6 Refresh, view, and verify products
Rules don't only run once. Back on the table, Refresh products re-evaluates a set against your current catalog and re-assigns matches — handy after you've changed collections or edited the rules. It runs in the background, so give it a moment and refresh the page for the updated count. Use View products to see exactly which items landed in the set, and the Facebook Product Set link to open it in Commerce Manager and confirm it's wired into your ads.
7 Edit or delete a set
Use Edit to reopen a set's rules any time — tweak the collections, flip AND to OR, or adjust the overwrite/automation switches, then save. Delete removes the rules the app manages for that set. Deleting here cleans up the app's automation; manage the underlying Facebook set itself in Commerce Manager if you also want it gone there.
Frequently asked questions
What is a Facebook Product Set?
A Product Set is a named subset of your Facebook catalog — a filtered group of products that ad campaigns and your shop can target. Instead of advertising every product, you point a dynamic ad at a set like 'bestsellers' or 'summer' and Facebook only shows those items.
How do Product Sets work with dynamic ads?
Facebook dynamic ads pull their products from a catalog, but you scope each ad set to a specific Product Set. So a campaign can advertise only your clearance items while another promotes new arrivals — all from the same catalog. Keeping the set accurate (via rules and refresh) keeps your ads showing the right products.
How do I segment my Facebook catalog?
Create a Product Set, then write rules that match the Shopify collections you want in it. Use Must match all rules (AND) to narrow it down or Must match at least one rule (OR) to combine collections. Add a separate set for each segment you want to advertise.
What's the difference between AND and OR matching?
AND means a product must satisfy every rule to be included — useful for precise, narrow sets. OR means matching any single rule is enough — useful for pooling several collections into one broad set.

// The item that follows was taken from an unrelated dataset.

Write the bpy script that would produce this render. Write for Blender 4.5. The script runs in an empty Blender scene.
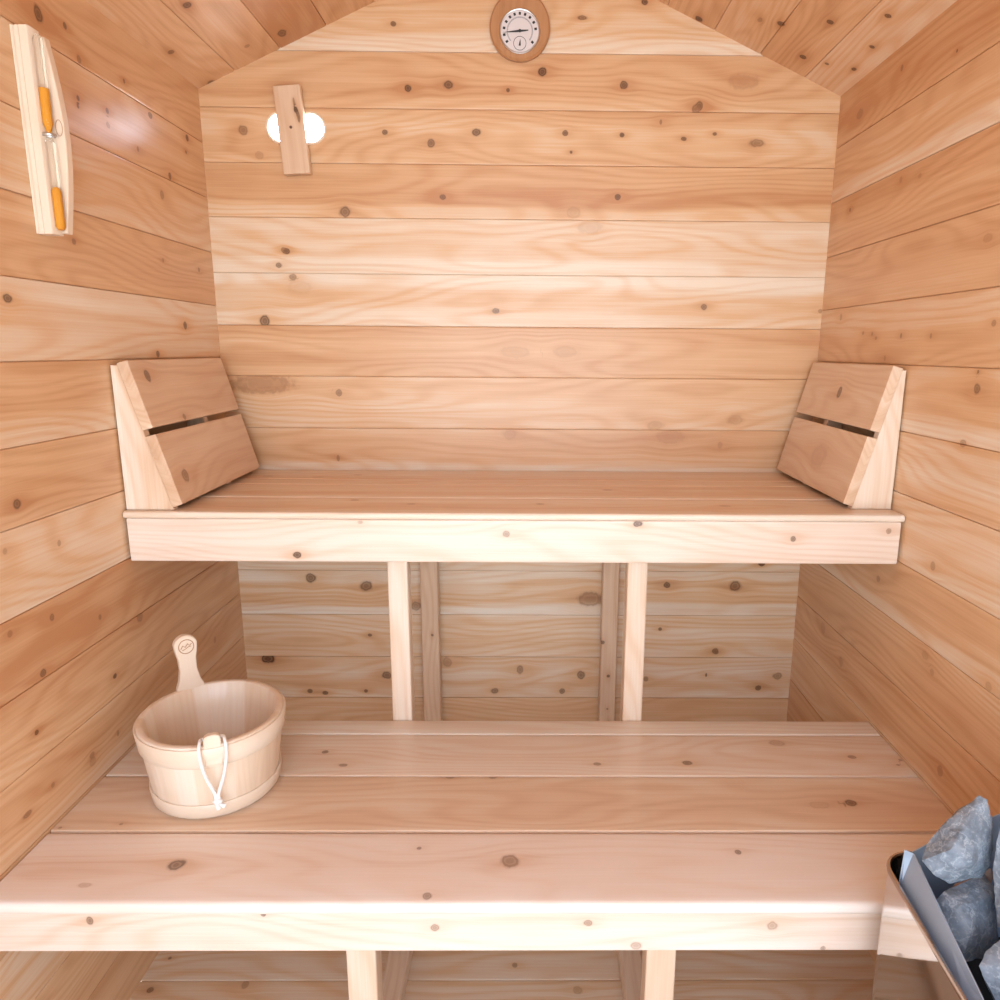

What does Refresh products do?
It re-runs the set's rules against your current catalog and re-assigns the matching products. Run it after you change collections or edit rules. It processes in the background, so wait a moment and reload the page to see the new product count.
What does the Overwrite setting do?
Overwrite controls whether the app replaces product-set assignments that already exist, or leaves them untouched. Turn it on for the app to take full ownership of the set; leave it off to preserve assignments made elsewhere.
What are unmanaged product sets?
Those are Product Sets the app didn't create — typically made by hand in Facebook Business Manager or by another app or integration. They show up under Show / hide unmanaged product sets for reference, but the app's rules and refresh don't manage them.
Do I create the Product Set in the app or in Facebook Commerce Manager?
Create it in the app with Add a Facebook Product Set — the app provisions it in the selected catalog and manages it for you. You can still open the set in Commerce Manager (via the link in the table) to confirm it's targeted by your dynamic ads.
Why is my Product Set empty after I add rules?
Save the rules, then click Refresh products to populate the set, and reload the page after a moment. Also check that your rules actually match products — with AND matching, an over-restrictive combination can match nothing; switching to OR or removing a condition usually fixes it.